● **Task to carry out**: Please write out the lines of the data exactly, beginning with the first and ending with the line containing "return Vector((p.x +"; leave the pictures behind.

● **Provided material**:
— begin —
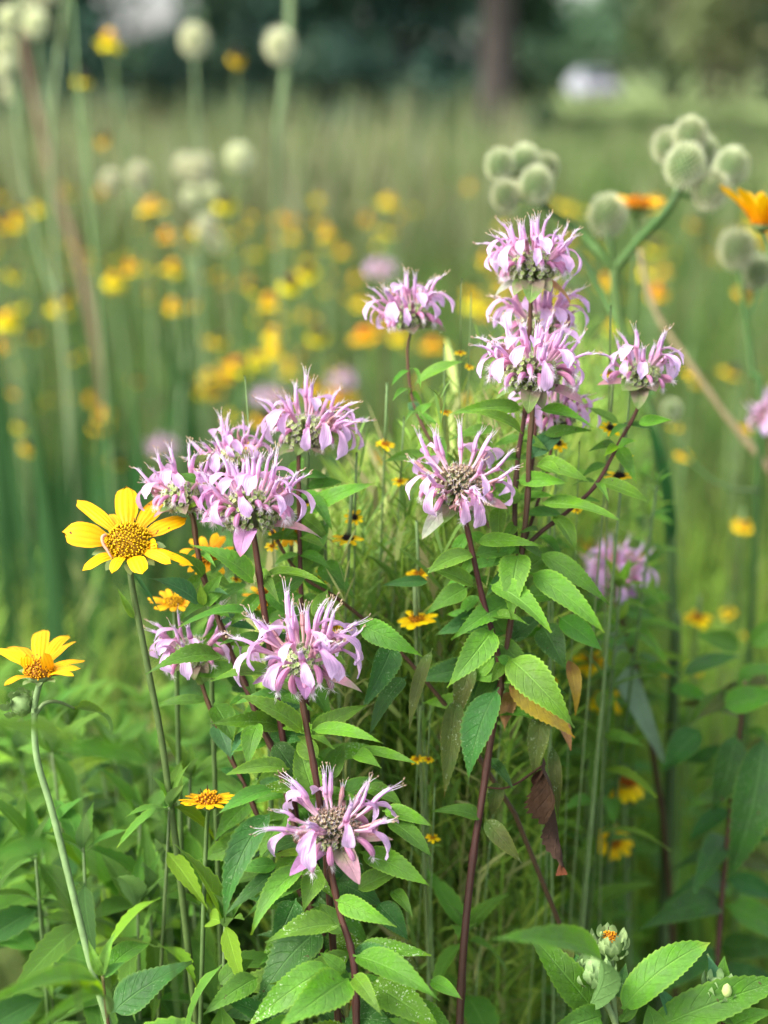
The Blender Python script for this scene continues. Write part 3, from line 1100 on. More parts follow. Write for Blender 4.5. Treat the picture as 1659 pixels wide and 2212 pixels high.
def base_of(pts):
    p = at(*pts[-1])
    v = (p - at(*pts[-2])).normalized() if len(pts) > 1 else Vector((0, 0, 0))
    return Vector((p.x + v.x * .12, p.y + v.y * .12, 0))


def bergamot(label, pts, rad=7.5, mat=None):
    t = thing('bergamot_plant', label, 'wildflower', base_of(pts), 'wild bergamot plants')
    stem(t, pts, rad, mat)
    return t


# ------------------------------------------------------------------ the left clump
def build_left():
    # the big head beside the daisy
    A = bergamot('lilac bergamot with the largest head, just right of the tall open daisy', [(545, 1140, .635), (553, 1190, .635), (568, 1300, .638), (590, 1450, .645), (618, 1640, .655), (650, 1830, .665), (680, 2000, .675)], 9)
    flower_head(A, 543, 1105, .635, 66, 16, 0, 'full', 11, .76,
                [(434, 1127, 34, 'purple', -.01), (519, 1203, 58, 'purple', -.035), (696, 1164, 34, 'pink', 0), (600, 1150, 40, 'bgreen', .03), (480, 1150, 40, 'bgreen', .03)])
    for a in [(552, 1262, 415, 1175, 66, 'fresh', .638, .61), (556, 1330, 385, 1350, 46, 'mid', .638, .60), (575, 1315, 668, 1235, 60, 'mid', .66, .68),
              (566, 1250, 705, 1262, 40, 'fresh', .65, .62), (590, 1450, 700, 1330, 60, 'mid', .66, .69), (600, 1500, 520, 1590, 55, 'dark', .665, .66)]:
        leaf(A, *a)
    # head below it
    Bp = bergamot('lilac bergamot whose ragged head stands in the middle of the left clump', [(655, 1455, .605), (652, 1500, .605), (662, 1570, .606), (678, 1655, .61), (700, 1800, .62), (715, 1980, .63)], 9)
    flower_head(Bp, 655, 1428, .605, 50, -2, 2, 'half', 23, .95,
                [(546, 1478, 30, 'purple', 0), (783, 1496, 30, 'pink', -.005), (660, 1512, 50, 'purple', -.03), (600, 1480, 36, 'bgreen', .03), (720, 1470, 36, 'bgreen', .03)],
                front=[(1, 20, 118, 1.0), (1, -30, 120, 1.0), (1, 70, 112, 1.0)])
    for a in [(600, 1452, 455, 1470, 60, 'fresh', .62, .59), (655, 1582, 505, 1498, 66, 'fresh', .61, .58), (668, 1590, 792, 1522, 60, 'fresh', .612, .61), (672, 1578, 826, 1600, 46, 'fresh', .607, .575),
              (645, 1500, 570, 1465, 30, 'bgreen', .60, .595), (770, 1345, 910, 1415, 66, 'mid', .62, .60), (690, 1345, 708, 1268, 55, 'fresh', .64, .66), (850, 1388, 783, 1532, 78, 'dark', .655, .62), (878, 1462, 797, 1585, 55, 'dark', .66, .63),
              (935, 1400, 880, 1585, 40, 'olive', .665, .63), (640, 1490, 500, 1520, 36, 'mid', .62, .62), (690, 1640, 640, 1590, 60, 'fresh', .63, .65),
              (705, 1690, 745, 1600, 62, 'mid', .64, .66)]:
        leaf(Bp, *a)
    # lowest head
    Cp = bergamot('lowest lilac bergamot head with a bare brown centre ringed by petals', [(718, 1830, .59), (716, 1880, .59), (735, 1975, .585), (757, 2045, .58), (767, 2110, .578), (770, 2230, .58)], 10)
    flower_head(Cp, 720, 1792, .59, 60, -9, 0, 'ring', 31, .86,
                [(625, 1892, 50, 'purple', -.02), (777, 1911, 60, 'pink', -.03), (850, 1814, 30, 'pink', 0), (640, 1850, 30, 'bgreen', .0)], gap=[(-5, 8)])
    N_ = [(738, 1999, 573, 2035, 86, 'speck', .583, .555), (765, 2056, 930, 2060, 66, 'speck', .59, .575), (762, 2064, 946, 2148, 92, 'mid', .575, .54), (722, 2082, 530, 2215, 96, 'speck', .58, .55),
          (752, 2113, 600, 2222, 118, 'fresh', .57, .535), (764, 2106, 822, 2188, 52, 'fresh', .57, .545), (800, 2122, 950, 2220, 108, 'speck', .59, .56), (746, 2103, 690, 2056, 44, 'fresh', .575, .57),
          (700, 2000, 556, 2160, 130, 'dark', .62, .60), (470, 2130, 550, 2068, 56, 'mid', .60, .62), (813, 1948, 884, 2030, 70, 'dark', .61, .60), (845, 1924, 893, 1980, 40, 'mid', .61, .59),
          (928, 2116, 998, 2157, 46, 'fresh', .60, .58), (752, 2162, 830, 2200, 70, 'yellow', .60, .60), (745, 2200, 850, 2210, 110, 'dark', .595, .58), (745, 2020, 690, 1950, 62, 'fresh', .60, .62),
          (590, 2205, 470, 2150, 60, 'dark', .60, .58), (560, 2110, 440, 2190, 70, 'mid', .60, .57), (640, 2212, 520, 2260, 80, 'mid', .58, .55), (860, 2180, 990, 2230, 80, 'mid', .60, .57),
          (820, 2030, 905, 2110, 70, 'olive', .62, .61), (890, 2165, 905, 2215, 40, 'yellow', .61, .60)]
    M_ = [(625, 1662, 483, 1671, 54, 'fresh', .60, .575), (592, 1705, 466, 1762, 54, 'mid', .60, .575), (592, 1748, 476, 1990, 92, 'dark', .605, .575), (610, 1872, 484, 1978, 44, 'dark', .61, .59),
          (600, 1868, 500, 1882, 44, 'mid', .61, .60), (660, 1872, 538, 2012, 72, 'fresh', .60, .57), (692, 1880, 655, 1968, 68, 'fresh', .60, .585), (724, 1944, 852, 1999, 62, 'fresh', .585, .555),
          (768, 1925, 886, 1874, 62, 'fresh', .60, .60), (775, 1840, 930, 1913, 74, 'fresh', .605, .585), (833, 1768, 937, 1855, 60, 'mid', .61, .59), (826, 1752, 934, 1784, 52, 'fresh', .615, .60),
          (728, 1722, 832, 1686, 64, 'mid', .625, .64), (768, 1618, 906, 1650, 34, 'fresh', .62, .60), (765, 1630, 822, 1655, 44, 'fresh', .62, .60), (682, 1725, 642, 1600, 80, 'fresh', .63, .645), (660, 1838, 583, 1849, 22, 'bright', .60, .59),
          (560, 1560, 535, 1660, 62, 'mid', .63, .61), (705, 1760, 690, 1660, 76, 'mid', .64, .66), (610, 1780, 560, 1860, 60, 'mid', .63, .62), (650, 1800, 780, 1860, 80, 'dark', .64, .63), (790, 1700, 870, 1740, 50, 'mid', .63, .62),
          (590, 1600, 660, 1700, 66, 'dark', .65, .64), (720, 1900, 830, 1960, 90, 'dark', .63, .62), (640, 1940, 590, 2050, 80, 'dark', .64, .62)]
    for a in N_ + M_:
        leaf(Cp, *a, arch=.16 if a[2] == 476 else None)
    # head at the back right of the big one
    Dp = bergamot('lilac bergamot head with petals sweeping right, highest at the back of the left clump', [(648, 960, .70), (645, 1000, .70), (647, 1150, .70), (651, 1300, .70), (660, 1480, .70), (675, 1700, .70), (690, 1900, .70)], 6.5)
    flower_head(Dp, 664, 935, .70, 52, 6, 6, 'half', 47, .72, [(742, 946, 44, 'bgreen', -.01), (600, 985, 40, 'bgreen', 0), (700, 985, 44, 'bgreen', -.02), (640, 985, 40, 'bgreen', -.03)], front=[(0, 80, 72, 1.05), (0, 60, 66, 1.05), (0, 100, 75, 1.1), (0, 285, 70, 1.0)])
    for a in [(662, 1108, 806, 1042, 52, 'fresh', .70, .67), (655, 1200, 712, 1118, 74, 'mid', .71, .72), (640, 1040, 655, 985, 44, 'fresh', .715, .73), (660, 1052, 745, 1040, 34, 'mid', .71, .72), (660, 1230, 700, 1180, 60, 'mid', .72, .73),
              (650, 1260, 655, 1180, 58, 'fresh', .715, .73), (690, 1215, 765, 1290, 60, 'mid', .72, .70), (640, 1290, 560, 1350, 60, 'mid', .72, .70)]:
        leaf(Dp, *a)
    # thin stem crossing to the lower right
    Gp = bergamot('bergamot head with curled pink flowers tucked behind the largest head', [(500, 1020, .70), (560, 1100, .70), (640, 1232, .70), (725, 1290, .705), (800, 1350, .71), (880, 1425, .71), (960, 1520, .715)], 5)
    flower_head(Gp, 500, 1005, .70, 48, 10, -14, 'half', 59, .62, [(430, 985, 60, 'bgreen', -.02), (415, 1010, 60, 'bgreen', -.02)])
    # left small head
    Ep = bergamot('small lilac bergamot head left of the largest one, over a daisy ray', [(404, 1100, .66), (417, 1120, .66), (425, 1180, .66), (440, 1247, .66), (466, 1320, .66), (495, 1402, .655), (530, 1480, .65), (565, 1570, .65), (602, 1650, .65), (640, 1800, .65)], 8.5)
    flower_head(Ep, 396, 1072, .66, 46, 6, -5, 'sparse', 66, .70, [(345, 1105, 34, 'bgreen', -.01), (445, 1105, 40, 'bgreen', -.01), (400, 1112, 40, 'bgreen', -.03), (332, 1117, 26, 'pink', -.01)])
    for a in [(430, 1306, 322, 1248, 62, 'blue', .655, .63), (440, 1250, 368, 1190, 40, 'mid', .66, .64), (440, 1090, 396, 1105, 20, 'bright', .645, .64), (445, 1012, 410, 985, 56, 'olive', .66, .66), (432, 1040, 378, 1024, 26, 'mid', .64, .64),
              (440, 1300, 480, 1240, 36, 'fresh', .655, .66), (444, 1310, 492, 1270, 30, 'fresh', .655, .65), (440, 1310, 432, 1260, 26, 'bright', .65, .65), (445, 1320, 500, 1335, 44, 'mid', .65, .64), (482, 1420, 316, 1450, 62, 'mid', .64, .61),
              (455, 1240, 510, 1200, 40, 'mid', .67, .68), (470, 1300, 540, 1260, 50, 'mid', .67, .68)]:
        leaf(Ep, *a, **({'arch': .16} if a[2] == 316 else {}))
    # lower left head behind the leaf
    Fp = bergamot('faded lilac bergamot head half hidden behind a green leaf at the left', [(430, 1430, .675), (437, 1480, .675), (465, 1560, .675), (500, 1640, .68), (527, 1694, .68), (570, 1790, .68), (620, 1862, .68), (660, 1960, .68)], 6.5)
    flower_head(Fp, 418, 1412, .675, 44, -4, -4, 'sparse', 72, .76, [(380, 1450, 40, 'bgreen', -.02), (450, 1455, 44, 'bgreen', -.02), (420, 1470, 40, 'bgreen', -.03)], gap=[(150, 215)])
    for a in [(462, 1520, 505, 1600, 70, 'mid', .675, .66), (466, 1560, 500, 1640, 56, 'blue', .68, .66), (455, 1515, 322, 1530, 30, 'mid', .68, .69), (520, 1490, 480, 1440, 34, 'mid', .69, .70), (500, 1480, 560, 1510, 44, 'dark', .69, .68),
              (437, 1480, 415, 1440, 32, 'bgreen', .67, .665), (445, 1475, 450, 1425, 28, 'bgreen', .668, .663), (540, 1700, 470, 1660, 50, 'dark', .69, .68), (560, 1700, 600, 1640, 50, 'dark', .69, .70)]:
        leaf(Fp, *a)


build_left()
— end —
● **Full answer**:
The Blender Python script for this scene continues. Write part 3, from line 1100 on. More parts follow. Write for Blender 4.5. Treat the picture as 1659 pixels wide and 2212 pixels high.
def base_of(pts):
    p = at(*pts[-1])
    v = (p - at(*pts[-2])).normalized() if len(pts) > 1 else Vector((0, 0, 0))
    return Vector((p.x + v.x * .12, p.y + v.y * .12, 0))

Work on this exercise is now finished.